Vol. 3 No. 2 (2020): Jurnal Ilmu Hukum: ALETHEA

					View Vol. 3 No. 2 (2020): Jurnal Ilmu Hukum: ALETHEA

Pembaca budiman, edisi ini kembali hadir untuk mengisi ruang diskursus hukum kita dengan beragam tema. Artikel-artikel yang diterbitkan oleh edisi ini mendiskusikan isu-isu hukum dari banyak perspektif: tidak hanya teknis-yuridis, tetapi juga filosofis. Artikel pertama mendiskusikan tentang kondisi pengaturan hukum teknologi finansial menggunakan optik filosofis. Berdasarkan diskusi yang dilakukan, para penulis berargumen tentang kuatnya pengaruh pandangan positivisme hukum terhadap sistem hukum Indonesia secara umum dan pengaturan tentang teknologi finansial secara khusus. Sebagai alternatif atas kondisi tersebut artikel ini mengusulkan sebuah pandangan hukum di mana hukum seyogianya mampu berfungsi memenuhi kebutuhan-kebutuhan sosial tanpa dikungkung oleh keharusan "positivisasi" hukum ke dalam peraturan perundang-undangan secara eksklusif, termasuk dalam menyikapi belum adanya peraturan perundang-undangan khusus yang mengatur tentang teknologi finansial.

Artikel berikutnya mendiskusikan isu pertentangan dalam peraturan peraturan perundang-undangan secara hierarkis dengan studi kasus spesifik Perda Kota Sukabumi No. 13 Tahun 2015 tentang Larangan Minuman Beralkohol. Dalam telaahnya penulis berargumen bahwa Perda Kota Sukabumi yang melarang minuman beralkohol tersebut bertentangan dengan Perpres No. 74 Tahun 2013 karena Perpres sebagai peraturan yang lebih tinggi dari Perda tidak melarang minuman beralkohol, tetapi hanya mengatur distribusinya.
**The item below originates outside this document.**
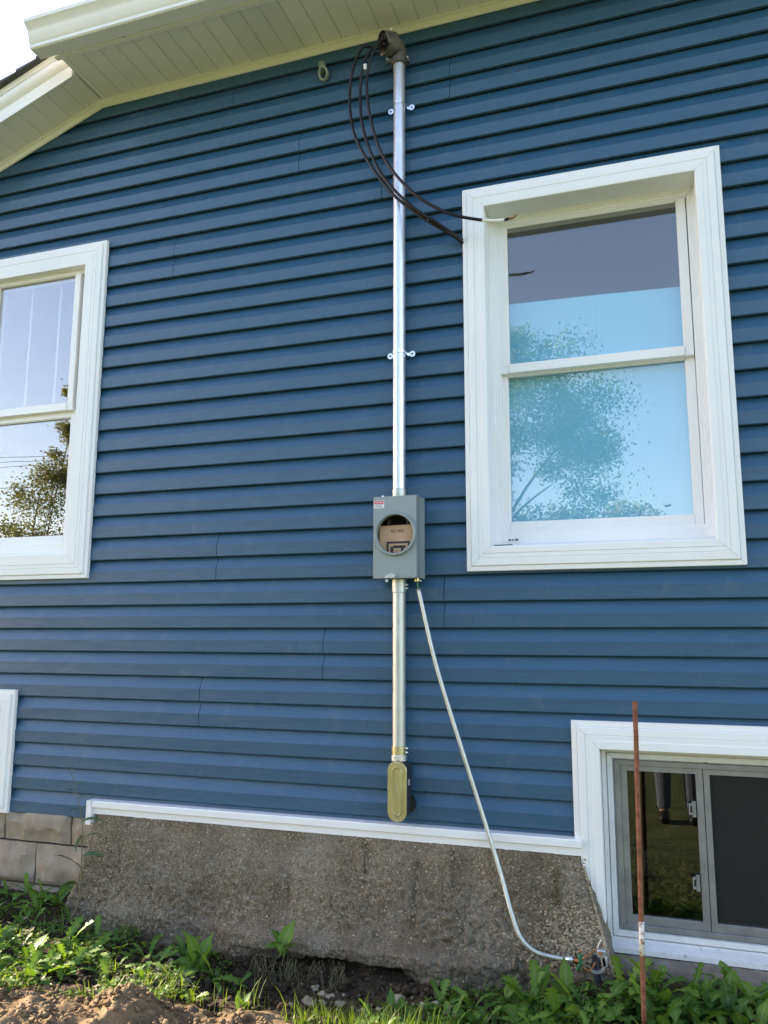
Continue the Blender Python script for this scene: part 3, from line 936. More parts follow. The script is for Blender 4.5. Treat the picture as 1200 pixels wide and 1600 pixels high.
# left roof: shingle courses seen edge-on along the rake
xx = XL-.5; q = 0
while xx < -2.86:
    x2 = min(xx+.13, -2.845)
    f = lambda x: 3.751+(x+2.827)*SLOPE
    z1_ = .156; z2_ = .172
    V = [(xx-.01, -.318, f(xx)+z1_-.004), (x2+.02, -.318, f(x2)+z1_+.004), (x2+.02, -.318, f(x2)+z1_+.010), (xx-.01, -.318, f(xx)+z2_),
         (xx-.01, 4.9, f(xx)+z1_-.004), (x2+.02, 4.9, f(x2)+z1_+.004), (x2+.02, 4.9, f(x2)+z1_+.010), (xx-.01, 4.9, f(xx)+z2_)]
    roof_part('shingle_course', V, [(0, 1, 2, 3), (4, 7, 6, 5), (3, 2, 6, 7), (0, 4, 5, 1), (0, 3, 7, 4), (1, 5, 6, 2)], M_SHING, roof)
    xx += .13; q += 1
for k in range(32):     # main roof courses above the gutter
    y0 = -.42+k*.135; z0 = 3.895+(y0+.42)*.42
    V = [(-2.86, y0, z0), (XR+.2, y0, z0), (XR+.2, y0+.15, z0+.045), (-2.86, y0+.15, z0+.045), (-2.86, y0, z0+.014), (XR+.2, y0, z0+.014), (XR+.2, y0+.15, z0+.05), (-2.86, y0+.15, z0+.05)]
    roof_part('shingle_course', V, [(0, 1, 2, 3), (4, 7, 6, 5), (0, 4, 5, 1), (3, 2, 6, 7), (0, 3, 7, 4), (1, 5, 6, 2)], M_SHING, roof)

# ------------------------------------------------------------ things inside the windows
fs = empty('blue_foam_sheet', (-.2, .21, 1.2))
tag(fs, 'light blue sheet covering the inside of the right double hung window', 'insulation sheet')
def sheet(xa, xb, za, zb0, zb1, y):
    V = [(xa, y, za), (xb, y, za), (xb, y, zb1), (xa, y, zb0), (xa, y+.012, za), (xb, y+.012, za), (xb, y+.012, zb1), (xa, y+.012, zb0)]
    o = mesh('sheet_panel', V, [(0, 1, 2, 3), (4, 7, 6, 5), (0, 3, 7, 4), (1, 5, 6, 2), (2, 6, 7, 3), (0, 4, 5, 1)], M_FILM); fix_normals(o)
    o.parent = fs; o.matrix_parent_inverse = Matrix.Translation(-fs.location); return o
sheet(-.645, -.194, 1.16, 2.319, 2.310, .196)
sheet(-.1936, .240, 1.16, 2.310, 2.296, .196)
vb = empty('vertical_strips', (-3.2, .15, 2.8))  # upright strips for the pale streaks in the upper pane
tag(vb, 'white vertical strips set behind the left window glass', 'blind')
for xx in (-3.33, -3.13, -3.53):
    mb = MB(); mb.box(xx, xx+.013, .098, .101, 1.98, 2.765)
    o = mb.build('upright_strip', M_STRIP); o.parent = vb; o.matrix_parent_inverse = Matrix.Translation(-vb.location)

# ------------------------------------------------------------ electrical service
class Thing:
    def __init__(s, name, loc, label, cat, group=None):
        s.o = empty(name, loc); tag(s.o, label, cat, group); s.inv = Matrix.Translation(-Vector(loc))
    def add(s, o, parent=None):
        o.parent = parent or s.o
        o.matrix_parent_inverse = s.inv if parent is None else Matrix.Identity(4)
        return o
def cyl(mb, p, q, r, seg=20): return mb.tube([p, q], r, seg)
PX = -1.060; PY = -.042; PR = .0282
def screw(p, d, r=.006, l=.012, mat=None):
    mb = MB(); p = Vector(p); d = Vector(d).normalized()
    mb.tube([p, p+d*l*.45], r*.55, 10); mb.tube([p+d*l*.45, p+d*l*.55, p+d*l], [r, r, r*.75], 10)
    o = mb.build('screw', mat or M_BRIGHT); smooth_by_angle(o); return o
def collar_part(name, z0, z1, r, mat, x=PX, y=PY, groove=True):
    mb = MB(); h = z1-z0
    zs = [z0, z0+.002, z0+h*.35, z0+h*.36, z0+h*.40, z0+h*.41, z1-.002, z1]
    rs = [r-.0012, r, r, r-.0015, r-.0015, r, r, r-.0012]
    mb.tube([(x, y, z) for z in zs], rs, 28)
    o = mb.build(name, mat); smooth_by_angle(o, 30); return o
mast = Thing('service_mast', (PX, PY, 1.37), 'upper galvanized steel conduit rising from the grey meter box to the weatherhead', 'conduit')
o = MB().tube([(PX, PY, 1.405), (PX, PY, 2.4), (PX, PY, 3.515)], PR, 32).build('pipe', M_GALV); smooth_by_angle(o); mast.add(o)
mast.add(collar_part('connector', 1.366, 1.412, PR+.003, M_GALV2))
def strap(z):
    s = bpy.data.objects.new('strap', None); col.objects.link(s); mast.add(s)
    mb = MB(); n = 20; V = []; w = .014
    R1 = PR+.0006; R2 = PR+.0028
    path = [(-.046, .037)]+[(-R1-.001, .034)]+[(R1*math.cos(a), -R1*math.sin(a)) for a in [math.pi-math.pi*i/n for i in range(n+1)]]+[(R1+.001, .034), (.046, .037)]
    out = [(-.046, .0345)]+[(-R2-.001, .0315)]+[(R2*math.cos(a), -R2*math.sin(a)) for a in [math.pi-math.pi*i/n for i in range(n+1)]]+[(R2+.001, .0315), (.046, .0345)]
    for (a, b), (c, d) in zip(path, out):
        V += [(PX+a, PY+b, z-w/2), (PX+a, PY+b, z+w/2), (PX+c, PY+d, z+w/2), (PX+c, PY+d, z-w/2)]
    F = []
    for i in range(len(path)-1):
        for k in range(4):
            F.append((i*4+k, i*4+(k+1) % 4, (i+1)*4+(k+1) % 4, (i+1)*4+k))
    o = mesh('strap_band', V, F, M_BRIGHT); fix_normals(o); o.parent = s
    for sg in (-1, 1):       # round ear with a screw hole
        mb = MB(); cx = PX+sg*.053; yy = PY+.034; r = .0145; hr = .0048; V = []; n = 20
        for y in (yy, yy-.0022):
            for rr in (hr, r):
                for i in range(n): V.append((cx+rr*math.cos(2*math.pi*i/n), y, z+rr*math.sin(2*math.pi*i/n)))
        F = []
        for i in range(n):
            j = (i+1) % n
            F += [(2*n+i, 2*n+j, 3*n+j, 3*n+i), (n+i, n+j, 3*n+j, 3*n+i), (i, j, 2*n+j, 2*n+i), (i, j, n+j, n+i)]
        o = mesh('strap_ear', V, F, M_BRIGHT); fix_normals(o); o.parent = s
        mb = MB(); mb.tube([(cx, PY+.036, z), (cx, PY+.0335, z)], hr*.98, 12); o = mb.build('screw_hole', M_BLKPL); o.parent = s
strap(3.300); strap(2.050)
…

Kondisi demikian dapat terjadi karena dua hal. Pertama, pembentuk Perda gagal dalam menyesuaikan diri dengan kebijakan hukum Pemerintah Pusat. Kedua, Pemerintah Pusat gagal dalam melakukan pengawasan terhadap Daerah, sehingga dapat lahir Perda yang substansinya tidak sesuai dengan kebijakan hukum Pemerintah Pusat.

Artikel ketiga mendiskusikan isu legalitas operasi tangkap tangan (OTT) yang populer karena menjadi senjata andalan KPK dalam strateginya untuk memberantas tindak pidana korupsi. Penulis mengkritisi legalitas OTT karena KPK tidak diberikan kewenangan oleh UU KPK untuk melakukan itu. Terkait dengan isu tersebut penulis berargumen bahwa OTT merupakan bagian dari penangkapan dalam hal tertangkap tangan. Penulis juga melakukan klarifikasi konseptual bahwa OTT memiliki perbedaan dalam hal metode pelaksanaan dengan tindakan penangkapan yang biasa dikenal sebagai tertangkap tangan yang cenderung bersifat spontanitas (tanpa direncanakan).

Artikel keempat mendiskusikan tentang ancaman sanksi pidana mati dalam UU Tipikor dikaitkan dengan hak untuk hidup. Pasal 2 ayat (2) UU Tipikor memuat ancaman sanksi pidana mati untuk tindak pidana korupsi yang dilakukan dalam keadaan khusus seperti penanggulangan keadaan bahaya, bencana alam nasional, kerusuhan sosial yang meluas, krisis ekonomi/moneter atau jika pelaku melakukan pengulangan tindak pidana korupsi. Penulis berargumen bahwa pidana mati tersebut inkonstitusional, bertentangan dengan hak untuk hidup, karena hak untuk hidup adalah HAM yang sifatnya primer, yaitu merupakan dasar untuk HAM yang lain. Oleh karenanya, pidana mati tidak pada tempatnya untuk dibiarkan ko-eksis dengan hak untuk hidup sebagai HAM yang sifatnya demikian.

Artikel terakhir mendiskusikan isu tentang perjanjian internasional yang bersifat bilateral di bidang kerja sama ekonomi. Artikel ini secara khusus menelaah Comprehensive Economic Partnership Agreement (CEPA) antara Indonesia dan Turki. Penulis menyoroti perjanjian tersebut dari tiga aspek. Pertama, kedudukannya sebagai dokumen hukum bagi kedua negara (Indonesia dan Turki). Kedua, nilai kemanfaatannya. Ketiga, kepastian hukumnya.

Semoga artikel-artikel ini dapat memperkaya wawasan hukum kita. Selamat membaca.